--- WHAT THIS TASK INVOLVES ---
Only the lines from the one holding "0.2, var=0.5, scale=1.2)" through the one holding "0.45, var=0.12, scale=4)" are to be retyped, exactly as they appear, with both boundary lines included.

--- THE RECORDS ---
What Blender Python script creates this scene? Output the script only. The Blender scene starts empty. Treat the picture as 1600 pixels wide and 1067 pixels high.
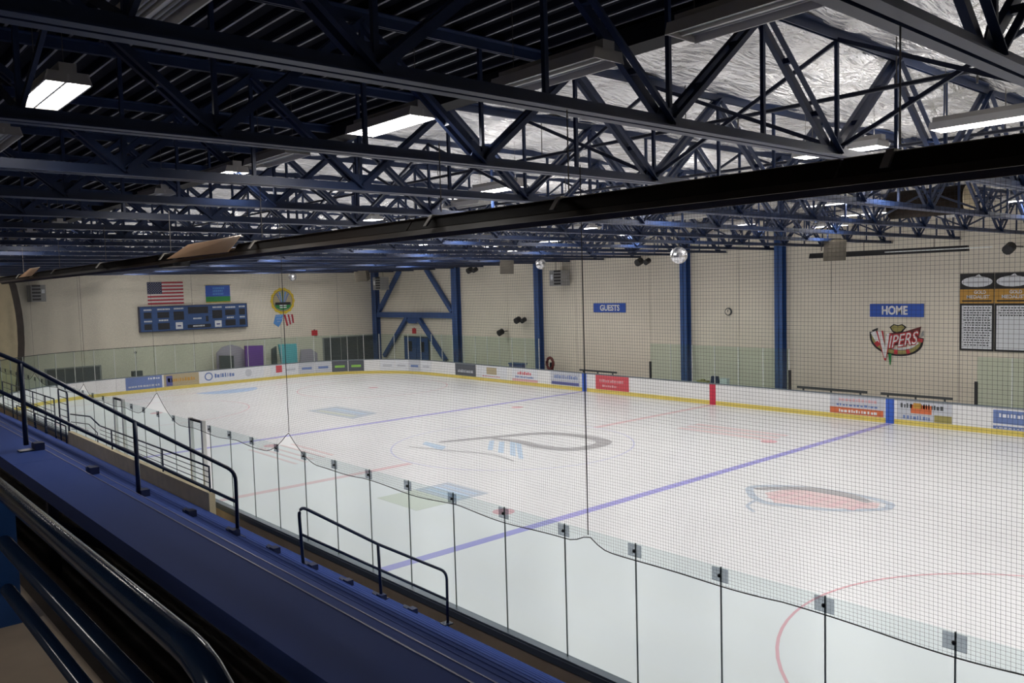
import bpy, math, random
from mathutils import Vector, Matrix, noise
random.seed(7)
PI = math.pi
sc = bpy.context.scene
COL = sc.collection

# ------------------------------------------------------------------ camera
YAW, PITCH, ROLL = math.radians(41.3115), math.radians(-3.75), math.radians(-1.59)
CAM = Vector((-7.511, -23.474, 5.955))
fw = Vector((math.sin(YAW) * math.cos(PITCH), math.cos(YAW) * math.cos(PITCH), math.sin(PITCH)))
r0 = Vector((math.cos(YAW), -math.sin(YAW), 0)); u0 = r0.cross(fw)
rt = math.cos(ROLL) * r0 + math.sin(ROLL) * u0
up = -math.sin(ROLL) * r0 + math.cos(ROLL) * u0
cd = bpy.data.cameras.new('camera'); cam = bpy.data.objects.new('camera', cd); COL.objects.link(cam)
cam.matrix_world = Matrix(((rt.x, up.x, -fw.x, CAM.x), (rt.y, up.y, -fw.y, CAM.y), (rt.z, up.z, -fw.z, CAM.z), (0, 0, 0, 1)))
cd.sensor_width = 36; cd.lens = 1287.4 / 1600 * 36; cd.clip_start = 0.05; cd.clip_end = 300
sc.camera = cam

# ------------------------------------------------------------------ world, exposure, lamp power
w = bpy.data.worlds.new('world'); sc.world = w; w.use_nodes = True
w.node_tree.nodes['Background'].inputs[0].default_value = (0.5, 0.55, 0.65, 1)
w.node_tree.nodes['Background'].inputs[1].default_value = 0.02
sc.view_settings.view_transform = 'Standard'; sc.view_settings.look = 'None'
sc.view_settings.exposure = 0.0; sc.view_settings.gamma = 1.0; sc.view_settings.use_curve_mapping = False
LAMP_W = 108.0          # radiant power of one lit high-bay fixture above the ice
LAMP_S = 9.0            # fixtures over the top of the stands run dimmed
LAMP_FILL = 30.0           # added unseen fixture that brightens the parapet and near guard rail
LAMP_E = 70.0           # fixtures along the deck edge

# ------------------------------------------------------------------ helpers
def mat(name, col, rough=0.5, metal=0.0, var=0.0, scale=3.0, bump=0.0, bscale=30.0, emit=None, estr=0.0, spec=0.5, stretch=None, bdist=0.05):
    m = bpy.data.materials.new(name); m.use_nodes = True
    nt = m.node_tree; b = nt.nodes['Principled BSDF']
    b.inputs['Base Color'].default_value = (*col, 1); b.inputs['Roughness'].default_value = rough
    b.inputs['Metallic'].default_value = metal; b.inputs['Specular IOR Level'].default_value = spec
    tc = None
    def coords():
        t = nt.nodes.new('ShaderNodeTexCoord'); mp = nt.nodes.new('ShaderNodeMapping')
        if stretch: mp.inputs['Scale'].default_value = stretch
        nt.links.new(t.outputs['Object'], mp.inputs[0]); return mp
    if var > 0:
        mp = coords(); n = nt.nodes.new('ShaderNodeTexNoise'); n.inputs['Scale'].default_value = scale; n.inputs['Detail'].default_value = 5
        nt.links.new(mp.outputs[0], n.inputs['Vector'])
        r = nt.nodes.new('ShaderNodeValToRGB'); r.color_ramp.elements[0].position = 0.3; r.color_ramp.elements[1].position = 0.7
        r.color_ramp.elements[0].color = (*[max(0, c * (1 - var)) for c in col], 1)
        r.color_ramp.elements[1].color = (*[min(1, c * (1 + var)) for c in col], 1)
        nt.links.new(n.outputs['Fac'], r.inputs[0]); nt.links.new(r.outputs[0], b.inputs['Base Color'])
    if bump > 0:
        mp = coords(); n = nt.nodes.new('ShaderNodeTexNoise'); n.inputs['Scale'].default_value = bscale; n.inputs['Detail'].default_value = 4
        nt.links.new(mp.outputs[0], n.inputs['Vector'])
        bp = nt.nodes.new('ShaderNodeBump'); bp.inputs['Strength'].default_value = bump; bp.inputs['Distance'].default_value = bdist
        nt.links.new(n.outputs['Fac'], bp.inputs['Height']); nt.links.new(bp.outputs[0], b.inputs['Normal'])
    if emit:
        b.inputs['Emission Color'].default_value = (*emit, 1); b.inputs['Emission Strength'].default_value = estr
    return m

def glass(name, tint, refl=0.04):
    m = bpy.data.materials.new(name); m.use_nodes = True; nt = m.node_tree
    for n in list(nt.nodes):
        if n.type != 'OUTPUT_MATERIAL': nt.nodes.remove(n)
    out = [n for n in nt.nodes][0]
    t = nt.nodes.new('ShaderNodeBsdfTransparent'); t.inputs[0].default_value = (*tint, 1)
    g = nt.nodes.new('ShaderNodeBsdfGlossy'); g.inputs['Roughness'].default_value = 0.08
    mx = nt.nodes.new('ShaderNodeMixShader'); mx.inputs[0].default_value = refl
    nt.links.new(t.outputs[0], mx.inputs[1]); nt.links.new(g.outputs[0], mx.inputs[2]); nt.links.new(mx.outputs[0], out.inputs[0])
    return m

M = {}
M['ice'] = mat('ice', (0.80, 0.81, 0.83), 0.32, var=0.03, scale=0.35, bump=0.02, bscale=3)
M['concrete'] = mat('concrete', (0.22, 0.20, 0.18), 0.85, var=0.2, scale=1.5)
M['wall'] = mat('wall_paint', (0.77, 0.71, 0.60), 0.8, var=0.05, scale=0.5, bump=0.05, bscale=12)
M['wall2'] = mat('wall_paint_end', (0.77, 0.71, 0.60), 0.8, var=0.06, scale=0.4)
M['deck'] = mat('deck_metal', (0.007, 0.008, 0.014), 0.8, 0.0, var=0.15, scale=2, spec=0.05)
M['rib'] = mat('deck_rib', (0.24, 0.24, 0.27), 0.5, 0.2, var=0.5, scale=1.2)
M['blackboard'] = mat('dark_fascia', (0.01, 0.01, 0.012), 0.8)
M['foil'] = mat('foil_insulation', (0.96, 0.94, 0.92), 0.27, 0.66, var=0.10, scale=1.5, bump=1.0, bscale=3.0, stretch=(0.8, 2.8, 1), bdist=0.16)
M['seam'] = mat('insulation_seam', (0.05, 0.05, 0.06), 0.7)
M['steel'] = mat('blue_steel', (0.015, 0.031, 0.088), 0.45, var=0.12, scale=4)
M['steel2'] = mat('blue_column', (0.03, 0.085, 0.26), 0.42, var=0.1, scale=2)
M['brace'] = mat('brace_steel', (0.03, 0.04, 0.075), 0.5)
M['pipe'] = mat('sprinkler_pipe', (0.03, 0.035, 0.06), 0.45)
M['housing'] = mat('fixture_metal', (0.55, 0.53, 0.50), 0.4, 0.2)
M['refl'] = mat('fixture_reflector', (0.75, 0.73, 0.70), 0.35)
M['tube_on'] = mat('lamp_tube_lit', (1, 0.97, 0.92), 0.3, emit=(1, 0.95, 0.88), estr=9)
M['tube_off'] = mat('lamp_tube_unlit', (0.6, 0.6, 0.58), 0.3)
M['wire'] = mat('hanging_wire', (0.12, 0.11, 0.1), 0.5)
M['heater'] = mat('heater_reflector', (0.020, 0.013, 0.009), 0.7, 0.0, var=0.25, scale=2, spec=0.15)
M['heater_lip'] = mat('heater_lip', (0.060, 0.044, 0.034), 0.55, 0.2, var=0.2, scale=2, spec=0.2)
M['heater_in'] = mat('heater_tube', (0.10, 0.075, 0.06), 0.25, 0.7, var=0.2, scale=3)
M['bracket'] = mat('galvanised_bracket', (0.45, 0.42, 0.38), 0.4, 0.6)
M['sheet'] = mat('tan_deflector', (0.55, 0.34, 0.20), 0.45, 0.3, var=0.12, scale=2)
M['board'] = mat('dasher_white', (0.80, 0.80, 0.80), 0.4, var=0.03, scale=1)
M['kick'] = mat('yellow_kick_plate', (0.72, 0.58, 0.14), 0.45, var=0.06, scale=2)
M['cap'] = mat('grey_cap_rail', (0.16, 0.19, 0.22), 0.4)
M['channel'] = mat('dark_glass_channel', (0.12, 0.145, 0.18), 0.35, 0.2)
M['backboard'] = mat('board_back_tan', (0.50, 0.385, 0.27), 0.7, var=0.12, scale=2)
M['glass'] = glass('rink_glass_far', (0.885, 0.95, 0.915), 0.02)
M['glass_n'] = glass('rink_glass_near', (0.925, 0.965, 0.965), 0.025)
M['joint'] = mat('glass_joint', (0.16, 0.20, 0.19), 0.3)
M['alu'] = mat('aluminium_post', (0.72, 0.74, 0.72), 0.35, 0.5)
M['clip'] = glass('grey_clip', (0.66, 0.68, 0.71), 0.05)
M['black'] = mat('black', (0.012, 0.012, 0.014), 0.5)
M['net'] = mat('net_cord', (0.03, 0.03, 0.032), 0.8)
M['plank'] = mat('bleacher_blue', (0.054, 0.100, 0.36), 0.65, spec=0.12, var=0.10, scale=1.3, stretch=(1, 0.15, 1))
M['plank_edge'] = mat('bleacher_nosing', (0.13, 0.15, 0.33), 0.4)
M['plank_side'] = mat('bleacher_riser', (0.012, 0.016, 0.05), 0.6)
M['railblue'] = mat('rail_dark_blue', (0.008, 0.018, 0.055), 0.28)
M['tubeblue'] = mat('glossy_rail', (0.012, 0.028, 0.07), 0.16)
M['postblue'] = mat('post_blue', (0.02, 0.11, 0.42), 0.35)
M['aislestep'] = mat('aisle_step_blue', (0.010, 0.022, 0.09), 0.5)
M['tan'] = mat('tan_parapet', (0.68, 0.57, 0.37), 0.75, var=0.08, scale=3)
M['tan2'] = mat('tan_parapet_near', (0.52, 0.42, 0.32), 0.8, var=0.12, scale=6)
M['walk'] = mat('dark_walkway', (0.045, 0.032, 0.026), 0.8, var=0.3, scale=3)
def flat(n, c, r=0.5): M[n] = mat(n, c, r); return M[n]
flat('white', (0.82, 0.82, 0.82)); flat('signblue', (0.03, 0.10, 0.48)); flat('red', (0.55, 0.04, 0.05)); flat('redad', (0.62, 0.09, 0.11))
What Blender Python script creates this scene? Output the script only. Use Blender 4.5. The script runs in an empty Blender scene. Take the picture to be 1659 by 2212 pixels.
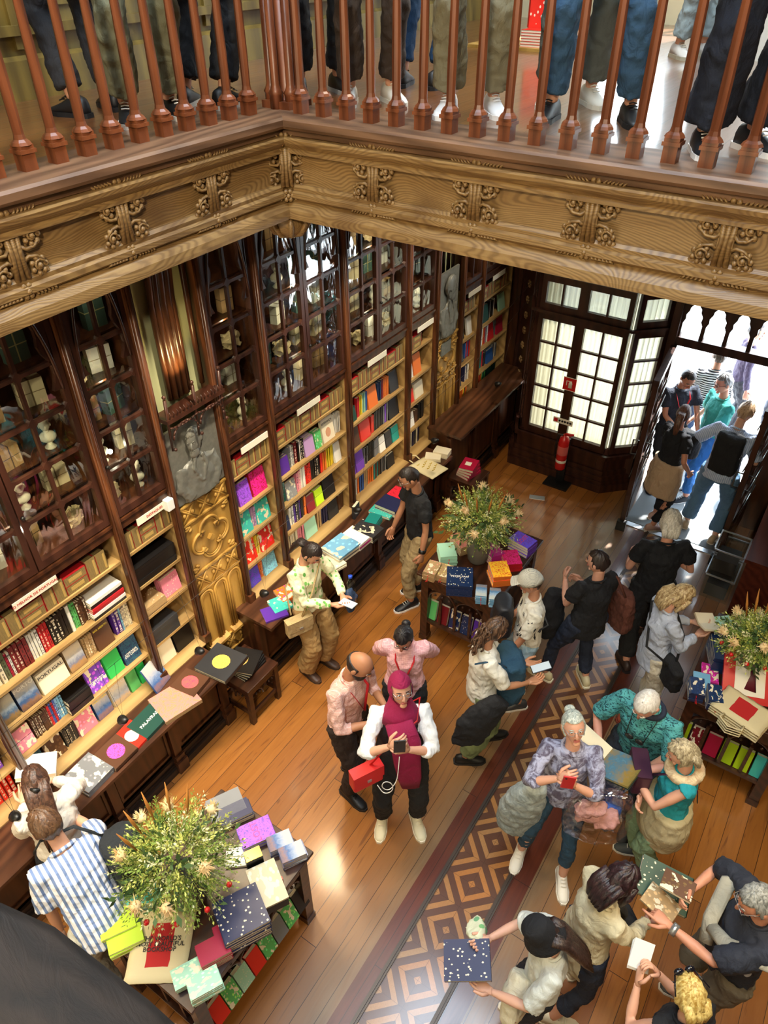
import bpy, bmesh, math, random
from mathutils import Vector, Matrix, Euler
R = math.radians
PI = math.pi
random.seed(7)
SC = bpy.context.scene
COL = SC.collection

# ------------------------------------------------------------------ mesh helper
class MB:
    def __init__(s):
        s.v = []; s.f = []; s.m = []; s.sm = []
    def add(s, verts, faces, mat=0, smooth=False):
        o = len(s.v)
        s.v.extend([tuple(p) for p in verts])
        for f in faces:
            s.f.append([o + i for i in f]); s.m.append(mat); s.sm.append(smooth)
        return s
    def box(s, x0, x1, y0, y1, z0, z1, mat=0, M=None):
        v = [Vector((x, y, z)) for x in (x0, x1) for y in (y0, y1) for z in (z0, z1)]
        if M: v = [M @ p for p in v]
        return s.add(v, [(0, 1, 3, 2), (4, 6, 7, 5), (0, 4, 5, 1), (2, 3, 7, 6), (0, 2, 6, 4), (1, 5, 7, 3)], mat)
    def cbox(s, cx, cy, cz, sx, sy, sz, mat=0, M=None):
        return s.box(cx - sx / 2, cx + sx / 2, cy - sy / 2, cy + sy / 2, cz - sz / 2, cz + sz / 2, mat, M)
    def loft(s, rings, mat=0, smooth=True, caps=True, closed=False):
        n = len(rings[0]); v = [p for r in rings for p in r]; f = []
        m = len(rings)
        for i in range(m if closed else m - 1):
            a = i * n; b = ((i + 1) % m) * n
            for j in range(n):
                k = (j + 1) % n
                f.append((a + j, a + k, b + k, b + j))
        if caps and not closed:
            f.append(tuple(range(n - 1, -1, -1))); f.append(tuple((m - 1) * n + j for j in range(n)))
        return s.add(v, f, mat, smooth)
    def tube(s, pts, rad, seg=8, mat=0, flat=1.0, up=None, smooth=True, caps=True):
        pts = [Vector(p) for p in pts]; n = len(pts)
        if not hasattr(rad, '__len__'): rad = [rad] * n
        rings = []; prev = None
        for i, p in enumerate(pts):
            t = (pts[min(i + 1, n - 1)] - pts[max(i - 1, 0)])
            t = t.normalized() if t.length > 1e-9 else Vector((0, 0, 1))
            if prev is None:
                a = Vector(up) if up else (Vector((0, 0, 1)) if abs(t.z) < .9 else Vector((0, 1, 0)))
            else: a = prev
            e1 = (a - t * a.dot(t))
            e1 = e1.normalized() if e1.length > 1e-6 else t.orthogonal().normalized()
            e2 = t.cross(e1); prev = e1
            r = rad[i]; ra, rb = (r if hasattr(r, '__len__') else (r, r * flat))
            rings.append([p + e1 * (math.cos(2 * PI * k / seg) * rb) + e2 * (math.sin(2 * PI * k / seg) * ra) for k in range(seg)])
        return s.loft(rings, mat, smooth, caps)
    def lathe(s, prof, seg=16, mat=0, c=(0, 0, 0), smooth=True, M=None):
        rings = []
        for r, z in prof:
            ring = [Vector((c[0] + r * math.cos(2 * PI * k / seg), c[1] + r * math.sin(2 * PI * k / seg), c[2] + z)) for k in range(seg)]
            if M: ring = [M @ p for p in ring]
            rings.append(ring)
        return s.loft(rings, mat, smooth)
    def ball(s, c, r, mat=0, nu=10, nv=6, M=None):
        r = r if hasattr(r, '__len__') else (r, r, r)
        rings = []
        for i in range(nv + 1):
            t = PI * (0.02 + .96 * i / nv)
            ring = [Vector((r[0] * math.sin(t) * math.cos(2 * PI * k / nu), r[1] * math.sin(t) * math.sin(2 * PI * k / nu), -r[2] * math.cos(t))) for k in range(nu)]
            if M: ring = [M @ p for p in ring]
            rings.append([p + Vector(c) for p in ring])
        return s.loft(rings, mat, True)
    def prism(s, poly, axis, a0, a1, mat=0):
        # poly: list of 2D pts; axis 'x' -> (a, p, q), 'y' -> (p, a, q), 'z' -> (p, q, a)
        def mk(a): 
            return [{'x': (a, p, q), 'y': (p, a, q), 'z': (p, q, a)}[axis] for p, q in poly]
        n = len(poly); v = mk(a0) + mk(a1)
        f = [tuple(range(n)), tuple(range(2 * n - 1, n - 1, -1))] + [(i, (i + 1) % n, n + (i + 1) % n, n + i) for i in range(n)]
        return s.add(v, f, mat)
    def sweep(s, prof, path, mat=0, smooth=False):
        # prof (out, up) swept along a horizontal polyline; out = right of travel
        path = [Vector(p) for p in path]; rings = []
        for i, p in enumerate(path):
            d0 = (path[i] - path[i - 1]).normalized() if i else None
            d1 = (path[i + 1] - path[i]).normalized() if i < len(path) - 1 else None
            if d0 is None: d0 = d1
            if d1 is None: d1 = d0
            n0 = Vector((d0.y, -d0.x, 0)); n1 = Vector((d1.y, -d1.x, 0)); b = (n0 + n1).normalized(); k = 1 / max(.3, b.dot(n0))
            rings.append([p + b * (o * k) + Vector((0, 0, u)) for o, u in prof])
        return s.loft(rings, mat, smooth)
    def mesh(s, name, mats):
        me = bpy.data.meshes.new(name)
        me.from_pydata(s.v, [], s.f)
        mats = mats if isinstance(mats, (list, tuple)) else [mats]
        for m in mats: me.materials.append(m)
        me.polygons.foreach_set('material_index', s.m)
        me.polygons.foreach_set('use_smooth', s.sm)
        me.update()
        bm = bmesh.new(); bm.from_mesh(me); bmesh.ops.recalc_face_normals(bm, faces=bm.faces); bm.to_mesh(me); bm.free()
        return me
    def build(s, name, mats, parent=None, loc=None, rot=None):
        return obj(name, s.mesh(name, mats), parent, loc, rot)

def obj(name, me, parent=None, loc=None, rot=None):
    o = bpy.data.objects.new(name, me); COL.objects.link(o)
    if parent: o.parent = parent
    if loc is not None: o.location = loc
    if rot is not None: o.rotation_euler = rot
    return o
def tag(o, label, cat=None, group=None, kind=None):
    if label: o['label'] = label
    if cat: o['category'] = cat
    if group: o['group'] = group
    if kind: o['kind'] = kind
    return o
def thing(name, label, cat, loc=(0, 0, 0), rz=0, group=None):
    o = bpy.data.objects.new(name, None); COL.objects.link(o); o.empty_display_size = .1
    o.location = loc; o.rotation_euler = (0, 0, rz)
    return tag(o, label, cat, group)
def struct(name, mb, mats):
    o = mb.build(name, mats); o['kind'] = 'structure'; return o
def copy_tree(root, loc=None, rz=None, label=None, group=None):
    r = root.copy(); COL.objects.link(r)
    if loc is not None: r.location = loc
    if rz is not None: r.rotation_euler = (0, 0, rz)
    if label: r['label'] = label
    if group: r['group'] = group
    for ch in list(root.children):
        c = ch.copy(); COL.objects.link(c); c.parent = r
        for g in list(ch.children):
            d = g.copy(); COL.objects.link(d); d.parent = c
    return r
def bevel(o, w=.004, seg=2):
    m = o.modifiers.new('bevel', 'BEVEL'); m.width = w; m.segments = seg; m.limit_method = 'ANGLE'; m.angle_limit = R(40)
    return o
ORD = ['first', 'second', 'third', 'fourth', 'fifth', 'sixth', 'seventh', 'eighth', 'ninth', 'tenth', 'eleventh', 'twelfth', 'thirteenth', 'fourteenth', 'fifteenth', 'sixteenth', 'seventeenth', 'eighteenth', 'nineteenth', 'twentieth', 'twenty-first', 'twenty-second', 'twenty-third', 'twenty-fourth', 'twenty-fifth']

# ------------------------------------------------------------------ materials
def srgb(h):
    if isinstance(h, str):
        c = [int(h[i:i + 2], 16) / 255 for i in (0, 2, 4)]
    else: c = list(h)
    return tuple((x / 12.92 if x <= .04045 else ((x + .055) / 1.055) ** 2.4) for x in c) + (1,)
class NT:
    def __init__(s, name):
        s.mat = bpy.data.materials.new(name); s.mat.use_nodes = True
        s.t = s.mat.node_tree; s.b = s.t.nodes['Principled BSDF']; s.out = s.t.nodes['Material Output']
    def n(s, typ, props=None, **inp):
        nd = s.t.nodes.new(typ)
        for k, v in (props or {}).items(): setattr(nd, k, v)
        for k, v in inp.items():
            k = int(k[1:]) if k[0] == '_' and k[1:].isdigit() else k.replace('_', ' ')
            sk = nd.inputs[k]
            s.set(sk, v)
        return nd
    def set(s, sk, v):
        if isinstance(v, bpy.types.NodeSocket): s.t.links.new(v, sk)
        elif isinstance(v, bpy.types.Node): s.t.links.new(v.outputs[0], sk)
        else: sk.default_value = v
    def m(s, op, a, b=0.0, c=0.0):
        nd = s.t.nodes.new('ShaderNodeMath'); nd.operation = op
        for i, x in enumerate((a, b, c)): s.set(nd.inputs[i], x)
        return nd.outputs[0]
    def mix(s, fac, a, b, mode='MIX'):
        nd = s.t.nodes.new('ShaderNodeMix'); nd.data_type = 'RGBA'; nd.blend_type = mode
        s.set(nd.inputs[0], fac); s.set(nd.inputs[6], a); s.set(nd.inputs[7], b)
        return nd.outputs[2]
    def ramp(s, fac, stops, interp='LINEAR'):
        nd = s.t.nodes.new('ShaderNodeValToRGB'); cr = nd.color_ramp; cr.interpolation = interp
        while len(cr.elements) < len(stops): cr.elements.new(.5)
        for e, (p, c) in zip(cr.elements, stops): e.position = p; e.color = c
        s.set(nd.inputs[0], fac); return nd.outputs[0]
    def co(s, kind='Object', scale=(1, 1, 1), rot=(0, 0, 0), loc=(0, 0, 0)):
        c = s.t.nodes.new('ShaderNodeTexCoord'); mp = s.n('ShaderNodeMapping', None, Vector=c.outputs[kind], Scale=scale, Rotation=rot, Location=loc)
        return mp.outputs[0]
    def noise(s, vec, scale=5, detail=3, dist=0, rough=.5):
        return s.n('ShaderNodeTexNoise', None, Vector=vec, Scale=scale, Detail=detail, Distortion=dist, Roughness=rough)
    def fin(s, col=None, rough=.5, bump=None, bstr=.3, bdist=.01, **kw):
        if col is not None: s.set(s.b.inputs['Base Color'], col)
        s.set(s.b.inputs['Roughness'], rough)
        if bump is not None:
            bn = s.n('ShaderNodeBump', None, Height=bump, Strength=bstr, Distance=bdist); s.t.links.new(bn.outputs[0], s.b.inputs['Normal'])
        for k, v in kw.items(): s.set(s.b.inputs[k.replace('_', ' ')], v)
        return s.mat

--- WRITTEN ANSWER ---
M['rib'] = mat('deck_rib', (0.24, 0.24, 0.27), 0.5, 0.2, var=0.5, scale=1.2)
M['blackboard'] = mat('dark_fascia', (0.01, 0.01, 0.012), 0.8)
M['foil'] = mat('foil_insulation', (0.96, 0.94, 0.92), 0.27, 0.66, var=0.10, scale=1.5, bump=1.0, bscale=3.0, stretch=(0.8, 2.8, 1), bdist=0.16)
M['seam'] = mat('insulation_seam', (0.05, 0.05, 0.06), 0.7)
M['steel'] = mat('blue_steel', (0.015, 0.031, 0.088), 0.45, var=0.12, scale=4)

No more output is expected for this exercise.